Thursday marks the International Day Against Drug Abuse and Illicit Trafficking. Three years ago, China launched a program targeting drug use and trafficking and now it has paid off. A top anti-drug official says China has basically eliminated opium planting and heroin processing.
To fight trafficking, transport sectors have carried out special programs to curb trade, and the police have bolstered their drug prevention work.
These poppies are beautiful, but they are also the source of deadly drugs.
The Golden Triangle area is the major supplier of heroin, the most commonly-used drug for Chinese addicts.
To cut the source, China is promoting a substitute planting strategy, a plan that could reduce heroin production by 110 tons a year. It helped plant millions of cash crops such as grain, rubber, tea and sugar cane over the past three years in the Golden Triangle region, which encompasses the northern parts of Myanmar and Laos.
Apart from aid and investments, China also offered a market for the farm products.
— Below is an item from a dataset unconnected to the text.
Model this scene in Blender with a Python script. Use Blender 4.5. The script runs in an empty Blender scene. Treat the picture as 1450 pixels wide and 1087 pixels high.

And satellite remote sensors show poppy growing areas in the region have dropped dramatically in the past three years.
80 percent of the drugs in China are seized in the border area.
To fight trafficking, transport sectors have carried out special programs to curb trade, and the police have bolstered their drug prevention work.
Zhang Xiaoqing, vice director of Yunnan Border Security, said, "In 2005, and 2006, we targeted a big drug dealer who was hiding in Myanmar and then Laos. But finally we caught him."
Since June this year, a new anti-drug law took effect. It raises the status of narcotic control commissions, and attaches more importance to community drug control. It also further regulates the anti-drug campaign and promotes international cooperation, demonstrating the government's determination to stop the illegal activity.